LDAP on a mobile phone

Yesterday evening while laying in bed, I once again had one of this strange thoughts. And again I was too lazy to get up right away and note it down. Anyhow.

Have you ever thought about why we do not have any LDAP support on mobiles? (Now this might exist somewhere, but to this date I have never heart of it.) Imagine kicking of the telephone book you are used to and switch for a national solution to the problem of “How on earth am I supposed to find the number of this and that person”?

We’ve certainly all been subjected to the case where we just couldn’t either remember of find a number in our digital or not address book. What was the solution? Well, either call a service who is going to query their database for you, or look it up in the telephone book (if then the telephone book is listing mobiles).

Now, instead of having a telephone book for the wired connections, we could have one for mobiles as well. Heck, best would be to only have one decent register on where one has to search.
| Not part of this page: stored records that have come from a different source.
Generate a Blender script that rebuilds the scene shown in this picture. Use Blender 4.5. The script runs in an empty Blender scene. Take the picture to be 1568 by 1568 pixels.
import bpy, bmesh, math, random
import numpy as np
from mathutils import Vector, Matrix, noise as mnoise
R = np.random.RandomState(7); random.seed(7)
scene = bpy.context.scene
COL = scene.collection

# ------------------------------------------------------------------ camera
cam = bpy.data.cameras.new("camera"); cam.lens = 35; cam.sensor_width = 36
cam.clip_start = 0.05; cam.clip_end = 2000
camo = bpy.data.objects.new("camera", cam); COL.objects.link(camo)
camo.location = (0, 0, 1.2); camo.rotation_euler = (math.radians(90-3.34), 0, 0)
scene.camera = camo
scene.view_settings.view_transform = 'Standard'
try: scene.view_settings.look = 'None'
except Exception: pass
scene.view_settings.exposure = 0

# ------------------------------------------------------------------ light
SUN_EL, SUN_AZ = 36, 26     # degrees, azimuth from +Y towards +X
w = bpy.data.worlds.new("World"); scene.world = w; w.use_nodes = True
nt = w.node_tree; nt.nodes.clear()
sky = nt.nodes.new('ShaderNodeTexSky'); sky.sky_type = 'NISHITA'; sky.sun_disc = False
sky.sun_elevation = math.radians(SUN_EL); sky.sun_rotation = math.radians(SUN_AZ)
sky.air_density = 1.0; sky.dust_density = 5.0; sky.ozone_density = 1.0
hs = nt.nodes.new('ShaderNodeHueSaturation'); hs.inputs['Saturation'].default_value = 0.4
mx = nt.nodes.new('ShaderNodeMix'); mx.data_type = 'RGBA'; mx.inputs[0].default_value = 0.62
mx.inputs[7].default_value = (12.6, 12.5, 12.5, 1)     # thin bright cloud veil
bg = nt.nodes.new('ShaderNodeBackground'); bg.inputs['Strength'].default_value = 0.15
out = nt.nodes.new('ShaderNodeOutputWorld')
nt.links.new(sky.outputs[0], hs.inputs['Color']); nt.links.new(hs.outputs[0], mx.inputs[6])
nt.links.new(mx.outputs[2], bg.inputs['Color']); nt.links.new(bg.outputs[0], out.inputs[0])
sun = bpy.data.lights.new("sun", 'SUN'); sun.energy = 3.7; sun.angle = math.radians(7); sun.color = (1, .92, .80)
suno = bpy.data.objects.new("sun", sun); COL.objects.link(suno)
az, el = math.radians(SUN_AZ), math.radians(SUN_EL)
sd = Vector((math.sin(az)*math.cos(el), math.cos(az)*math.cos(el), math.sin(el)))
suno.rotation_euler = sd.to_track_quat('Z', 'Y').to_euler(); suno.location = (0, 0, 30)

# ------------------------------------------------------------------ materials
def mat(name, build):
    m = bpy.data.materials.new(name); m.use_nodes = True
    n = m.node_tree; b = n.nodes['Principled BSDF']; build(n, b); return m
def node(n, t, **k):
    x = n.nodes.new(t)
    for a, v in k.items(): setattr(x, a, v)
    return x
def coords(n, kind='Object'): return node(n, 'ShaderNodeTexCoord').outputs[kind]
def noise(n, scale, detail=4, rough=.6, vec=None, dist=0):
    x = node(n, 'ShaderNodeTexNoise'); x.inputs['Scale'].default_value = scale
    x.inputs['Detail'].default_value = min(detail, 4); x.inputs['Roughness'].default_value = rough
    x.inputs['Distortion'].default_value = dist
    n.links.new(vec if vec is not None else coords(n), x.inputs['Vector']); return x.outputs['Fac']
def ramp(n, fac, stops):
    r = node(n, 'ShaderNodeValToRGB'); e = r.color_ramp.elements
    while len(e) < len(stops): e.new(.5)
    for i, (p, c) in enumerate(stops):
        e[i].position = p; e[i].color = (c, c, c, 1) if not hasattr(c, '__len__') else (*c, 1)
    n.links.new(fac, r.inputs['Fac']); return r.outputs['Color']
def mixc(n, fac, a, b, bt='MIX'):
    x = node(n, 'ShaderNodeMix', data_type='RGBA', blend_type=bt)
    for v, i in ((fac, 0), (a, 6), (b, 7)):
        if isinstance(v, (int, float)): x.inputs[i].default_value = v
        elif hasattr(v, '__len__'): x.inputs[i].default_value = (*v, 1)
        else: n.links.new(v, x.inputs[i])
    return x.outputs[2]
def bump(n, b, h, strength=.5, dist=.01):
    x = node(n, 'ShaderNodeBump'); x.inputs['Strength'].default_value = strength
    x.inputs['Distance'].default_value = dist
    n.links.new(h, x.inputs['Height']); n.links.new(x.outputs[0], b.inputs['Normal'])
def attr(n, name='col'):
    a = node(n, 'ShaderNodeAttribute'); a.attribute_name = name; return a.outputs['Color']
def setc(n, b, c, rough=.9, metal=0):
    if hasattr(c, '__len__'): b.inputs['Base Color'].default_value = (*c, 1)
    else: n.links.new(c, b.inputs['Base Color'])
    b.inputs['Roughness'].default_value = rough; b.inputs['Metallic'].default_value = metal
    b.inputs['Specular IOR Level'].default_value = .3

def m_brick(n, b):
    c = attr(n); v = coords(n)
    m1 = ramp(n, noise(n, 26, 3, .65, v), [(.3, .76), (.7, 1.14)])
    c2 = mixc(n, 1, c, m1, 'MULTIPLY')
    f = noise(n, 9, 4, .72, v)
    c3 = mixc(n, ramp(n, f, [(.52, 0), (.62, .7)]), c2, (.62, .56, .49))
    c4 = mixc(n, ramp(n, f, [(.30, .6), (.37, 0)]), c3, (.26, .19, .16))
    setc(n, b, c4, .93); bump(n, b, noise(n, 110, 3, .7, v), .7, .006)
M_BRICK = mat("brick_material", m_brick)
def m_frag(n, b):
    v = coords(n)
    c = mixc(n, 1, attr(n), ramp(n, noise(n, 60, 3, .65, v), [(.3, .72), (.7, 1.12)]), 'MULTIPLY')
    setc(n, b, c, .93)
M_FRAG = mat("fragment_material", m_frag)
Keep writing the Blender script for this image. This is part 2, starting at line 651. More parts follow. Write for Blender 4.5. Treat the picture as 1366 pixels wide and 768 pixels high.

Now imagine you are on the way, say somewhere in the country side. And as many people nowadays you carry your mobile with you just about anywhere. While sitting somewhere under a tree (heh, I can even try to be romantic) you suddenly want to call an old friend of yours.

Virtually impossible at the moment, it might not be in the future.

Now, getting back to LDAP support on a mobile. Imagine if there was a national LDAP service running, where you could type in the name of the person you want to query it for (intuitive, isn’t it) and it would give you as you type your results (imagine the “as you type” part once the input of the user has reached more than 3 or 4 characters – the connection speed and all make it impossible in my opinion to fetch or get a huge new list at every new character the user enters).

Technologically we have it all. I mean, there are Linux smart phones out there. And as many modern day mobiles have (Lord, here we go) Java capabilities everybody could just download an application allowing him to reach this service. The connection speed of the devices get’s better all the time too. GPRS should already be plenty fast, UMTS would be even better.

I can imagine though, that some people would feel uncomfortable with such a solution. After all, it’s your numbers available to just about everybody. And even though there are people who would have their name and numbers in an offline register – read: telephone book – they wouldn’t allow you to have their names and numbers in an online register. After all, every technology involving the internet is dangerous…

I sincerely hope that this service doesn’t exist yet. Not because I will make myself some kind of ridiculous if it does, but because otherwise I could have saved myself some minutes of typing.

Anyhow. Anybody of you got an opinion on this?